Como es sabido, la concesión recayó finalmente en el grupo del Banco Urquijo por tres motivos. En primer lugar, la mayor solidez financiera del Urquijo y el conjunto de la banca nacional frente a la del empresario; en segundo, su carácter español -al menos, en mayor medida que la opción de Echevarrieta-, que casaba mejor con el objetivo del Directorio de controlar la influencia extranjera en sectores clave de la economía nacional; en tercero, la posibilidad de que las grandes compañías de distribución de crudo inglesas y americanas boicoteasen a una futura entidad alemana. Las expectativas de Echevarrieta y del grupo alemán que le secundaba se vinieron abajo en lo que significó, cronológicamente, el primer revés recibido para el ambicioso objetivo del empresario de constituirse como el intermediario entre Alemania y las autoridades españolas en el conjunto de grandes iniciativas a realizar entre las tres partes. La influencia política de Echevarrieta dejaba ver sus límites por primera vez.

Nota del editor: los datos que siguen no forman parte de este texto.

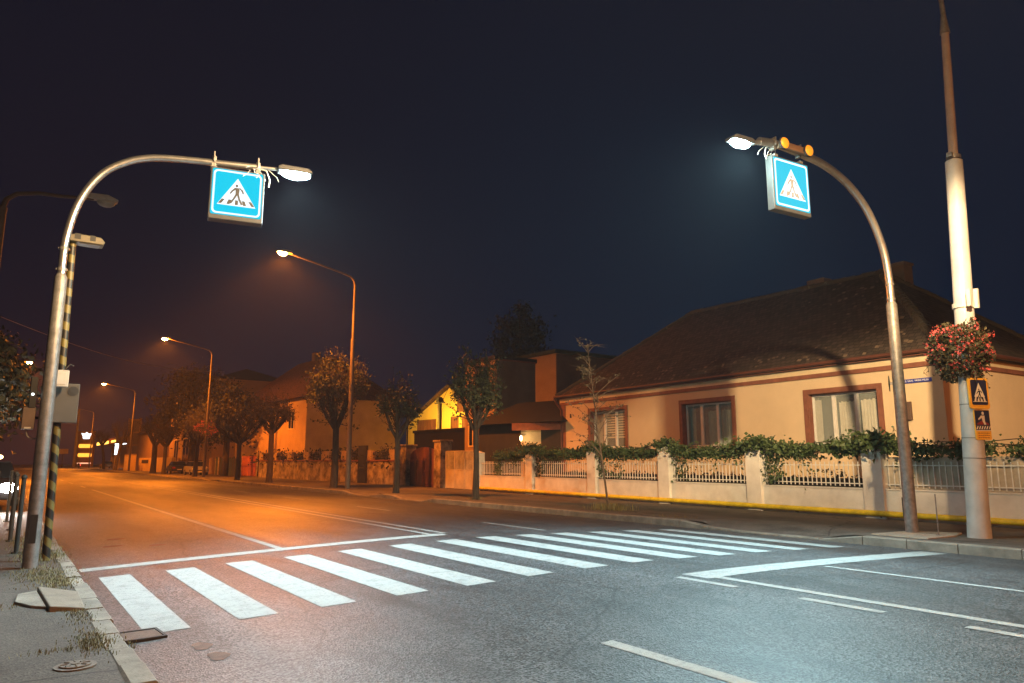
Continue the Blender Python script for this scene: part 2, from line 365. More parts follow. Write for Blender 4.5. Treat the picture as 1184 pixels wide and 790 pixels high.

A pesar de haber quedado excluido del nuevo monopolio, la política de Campsa en relación a la construcción de nuevos buques tanque se basó en el reparto más o menos equitativo entre los diversos astilleros que había en España. Al de Cádiz le correspondieron dos barcos: en febrero de 1930 se empezó a construir el Campas y en julio de 1931 se encargó el Campero, gemelo del anterior. Pero Echevarrieta empleó los anticipos de dinero recibidos para la construcción de estos dos barcos en la cancelación de deudas vencidas, y para sustituirlos se vio obligado a recurrir al crédito bancario, cuya devolución garantizó con los futuros plazos de cobro. En suma, el trabajo de los astilleros fue convertido entre 1931 y 1934 en el muro de contención de sus numerosos prestamistas, pero al aplicar los ingresos al pago de las deudas condenó a la factoría a sufrir graves penurias de liquidez. Sólo la paralización completa de los astilleros, en los primeros meses de 1936, impidió que CAMPSA les solicitara un tercer buque y, tras el estallido de la Guerra Civil, las tropas nacionales se incautaron de la factoría en el verano de 1936. Para entonces, la antigua ambición de Echevarrieta de encabezar la industria del petróleo en España quedaba muy lejos y su quiebra era un hecho bien conocido por todos.